--- START RECORDS SUPPLIED ---

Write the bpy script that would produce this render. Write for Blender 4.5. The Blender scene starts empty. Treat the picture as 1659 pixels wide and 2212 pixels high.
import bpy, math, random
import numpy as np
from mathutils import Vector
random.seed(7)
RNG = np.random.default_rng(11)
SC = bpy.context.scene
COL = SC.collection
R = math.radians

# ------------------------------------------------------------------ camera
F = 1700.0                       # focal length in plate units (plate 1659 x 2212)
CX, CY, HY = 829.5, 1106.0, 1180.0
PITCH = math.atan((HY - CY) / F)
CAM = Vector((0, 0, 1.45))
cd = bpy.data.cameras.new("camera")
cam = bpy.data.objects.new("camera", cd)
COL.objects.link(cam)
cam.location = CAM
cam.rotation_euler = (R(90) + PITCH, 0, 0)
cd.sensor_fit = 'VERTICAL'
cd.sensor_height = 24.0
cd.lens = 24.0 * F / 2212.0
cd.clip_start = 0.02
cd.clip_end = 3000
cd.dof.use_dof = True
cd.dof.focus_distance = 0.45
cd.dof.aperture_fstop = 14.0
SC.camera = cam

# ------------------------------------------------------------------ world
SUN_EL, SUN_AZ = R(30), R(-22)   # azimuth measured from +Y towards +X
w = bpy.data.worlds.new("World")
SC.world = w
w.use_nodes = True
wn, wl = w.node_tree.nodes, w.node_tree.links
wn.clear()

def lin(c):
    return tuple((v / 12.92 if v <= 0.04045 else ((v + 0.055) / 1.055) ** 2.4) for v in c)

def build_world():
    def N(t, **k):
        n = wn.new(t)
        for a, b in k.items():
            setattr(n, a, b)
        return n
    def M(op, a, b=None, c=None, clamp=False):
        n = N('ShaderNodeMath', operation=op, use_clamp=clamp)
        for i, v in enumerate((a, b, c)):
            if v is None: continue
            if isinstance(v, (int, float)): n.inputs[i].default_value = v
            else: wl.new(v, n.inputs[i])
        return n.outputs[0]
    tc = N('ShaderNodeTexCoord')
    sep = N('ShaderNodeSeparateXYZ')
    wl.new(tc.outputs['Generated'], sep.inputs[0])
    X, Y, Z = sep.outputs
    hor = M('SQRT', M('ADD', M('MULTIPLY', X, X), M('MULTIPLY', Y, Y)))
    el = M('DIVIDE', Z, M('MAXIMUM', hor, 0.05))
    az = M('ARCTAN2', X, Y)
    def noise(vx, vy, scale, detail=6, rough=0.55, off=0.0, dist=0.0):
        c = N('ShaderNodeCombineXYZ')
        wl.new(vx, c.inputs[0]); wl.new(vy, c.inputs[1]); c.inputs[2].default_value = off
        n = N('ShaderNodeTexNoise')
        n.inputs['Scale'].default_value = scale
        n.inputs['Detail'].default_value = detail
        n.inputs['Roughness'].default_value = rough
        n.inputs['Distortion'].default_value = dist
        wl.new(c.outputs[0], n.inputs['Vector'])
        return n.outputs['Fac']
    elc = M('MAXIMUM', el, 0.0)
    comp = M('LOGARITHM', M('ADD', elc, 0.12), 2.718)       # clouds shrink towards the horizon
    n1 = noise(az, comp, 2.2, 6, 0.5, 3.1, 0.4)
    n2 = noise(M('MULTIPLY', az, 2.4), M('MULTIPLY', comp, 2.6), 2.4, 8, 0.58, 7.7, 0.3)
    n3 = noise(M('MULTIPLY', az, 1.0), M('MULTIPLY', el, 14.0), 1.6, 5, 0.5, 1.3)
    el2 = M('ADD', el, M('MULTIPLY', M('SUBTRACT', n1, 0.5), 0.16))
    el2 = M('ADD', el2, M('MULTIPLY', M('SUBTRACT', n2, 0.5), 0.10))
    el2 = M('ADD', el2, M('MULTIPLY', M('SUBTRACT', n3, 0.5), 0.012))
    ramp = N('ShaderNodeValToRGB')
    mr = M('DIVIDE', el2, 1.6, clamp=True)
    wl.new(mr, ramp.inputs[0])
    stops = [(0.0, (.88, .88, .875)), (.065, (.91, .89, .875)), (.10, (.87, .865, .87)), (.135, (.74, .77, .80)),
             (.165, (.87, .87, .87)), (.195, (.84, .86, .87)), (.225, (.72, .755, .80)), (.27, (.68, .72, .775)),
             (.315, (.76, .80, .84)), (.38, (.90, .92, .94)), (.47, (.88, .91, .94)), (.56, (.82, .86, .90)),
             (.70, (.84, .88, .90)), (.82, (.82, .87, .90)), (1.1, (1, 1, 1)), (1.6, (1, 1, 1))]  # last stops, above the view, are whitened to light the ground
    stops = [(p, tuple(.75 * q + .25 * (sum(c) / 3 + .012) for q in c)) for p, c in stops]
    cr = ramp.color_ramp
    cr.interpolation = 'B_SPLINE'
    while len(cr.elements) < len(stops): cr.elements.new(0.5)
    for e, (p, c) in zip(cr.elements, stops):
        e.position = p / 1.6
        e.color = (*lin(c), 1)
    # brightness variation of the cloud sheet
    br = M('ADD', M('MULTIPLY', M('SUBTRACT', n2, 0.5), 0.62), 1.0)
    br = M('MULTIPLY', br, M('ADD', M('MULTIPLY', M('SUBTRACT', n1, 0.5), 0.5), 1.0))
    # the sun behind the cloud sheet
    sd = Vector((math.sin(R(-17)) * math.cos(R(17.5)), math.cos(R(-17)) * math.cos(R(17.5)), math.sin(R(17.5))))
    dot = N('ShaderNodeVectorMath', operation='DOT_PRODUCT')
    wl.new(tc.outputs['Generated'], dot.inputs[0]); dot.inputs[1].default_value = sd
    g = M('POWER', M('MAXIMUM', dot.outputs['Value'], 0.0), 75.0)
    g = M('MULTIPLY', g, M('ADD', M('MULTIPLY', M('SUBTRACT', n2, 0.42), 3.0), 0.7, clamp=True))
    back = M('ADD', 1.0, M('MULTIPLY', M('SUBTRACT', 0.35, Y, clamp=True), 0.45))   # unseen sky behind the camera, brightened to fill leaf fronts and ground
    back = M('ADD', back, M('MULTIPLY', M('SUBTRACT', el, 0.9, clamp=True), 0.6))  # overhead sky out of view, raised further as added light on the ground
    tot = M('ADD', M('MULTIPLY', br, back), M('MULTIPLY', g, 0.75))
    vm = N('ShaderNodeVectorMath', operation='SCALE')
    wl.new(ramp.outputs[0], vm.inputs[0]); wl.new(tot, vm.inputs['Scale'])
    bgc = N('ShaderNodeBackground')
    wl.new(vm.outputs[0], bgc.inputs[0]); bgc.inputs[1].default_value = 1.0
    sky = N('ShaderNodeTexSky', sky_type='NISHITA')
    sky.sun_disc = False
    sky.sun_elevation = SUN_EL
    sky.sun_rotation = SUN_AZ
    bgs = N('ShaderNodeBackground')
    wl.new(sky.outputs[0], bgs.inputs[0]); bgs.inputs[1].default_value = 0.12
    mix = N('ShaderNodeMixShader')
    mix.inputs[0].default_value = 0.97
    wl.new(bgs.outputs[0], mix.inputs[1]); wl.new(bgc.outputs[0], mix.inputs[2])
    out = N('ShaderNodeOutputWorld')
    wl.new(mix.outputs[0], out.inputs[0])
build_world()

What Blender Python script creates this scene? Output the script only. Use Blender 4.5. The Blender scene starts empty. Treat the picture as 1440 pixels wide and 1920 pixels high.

--- END RECORDS SUPPLIED ---

◆ **PROBLEM DETAILS**:
Up to and including the line with "return tuple((v /", repeat the data exactly, starting from its first line; nothing else belongs in the response.

◆ **CORRECT OUTPUT**:
Write the bpy script that would produce this render. Write for Blender 4.5. The Blender scene starts empty. Treat the picture as 1659 pixels wide and 2212 pixels high.
import bpy, math, random
import numpy as np
from mathutils import Vector
random.seed(7)
RNG = np.random.default_rng(11)
SC = bpy.context.scene
COL = SC.collection
R = math.radians

# ------------------------------------------------------------------ camera
F = 1700.0                       # focal length in plate units (plate 1659 x 2212)
CX, CY, HY = 829.5, 1106.0, 1180.0
PITCH = math.atan((HY - CY) / F)
CAM = Vector((0, 0, 1.45))
cd = bpy.data.cameras.new("camera")
cam = bpy.data.objects.new("camera", cd)
COL.objects.link(cam)
cam.location = CAM
cam.rotation_euler = (R(90) + PITCH, 0, 0)
cd.sensor_fit = 'VERTICAL'
cd.sensor_height = 24.0
cd.lens = 24.0 * F / 2212.0
cd.clip_start = 0.02
cd.clip_end = 3000
cd.dof.use_dof = True
cd.dof.focus_distance = 0.45
cd.dof.aperture_fstop = 14.0
SC.camera = cam

# ------------------------------------------------------------------ world
SUN_EL, SUN_AZ = R(30), R(-22)   # azimuth measured from +Y towards +X
w = bpy.data.worlds.new("World")
SC.world = w
w.use_nodes = True
wn, wl = w.node_tree.nodes, w.node_tree.links
wn.clear()

def lin(c):
    return tuple((v / 12.92 if v <= 0.04045 else ((v + 0.055) / 1.055) ** 2.4) for v in c)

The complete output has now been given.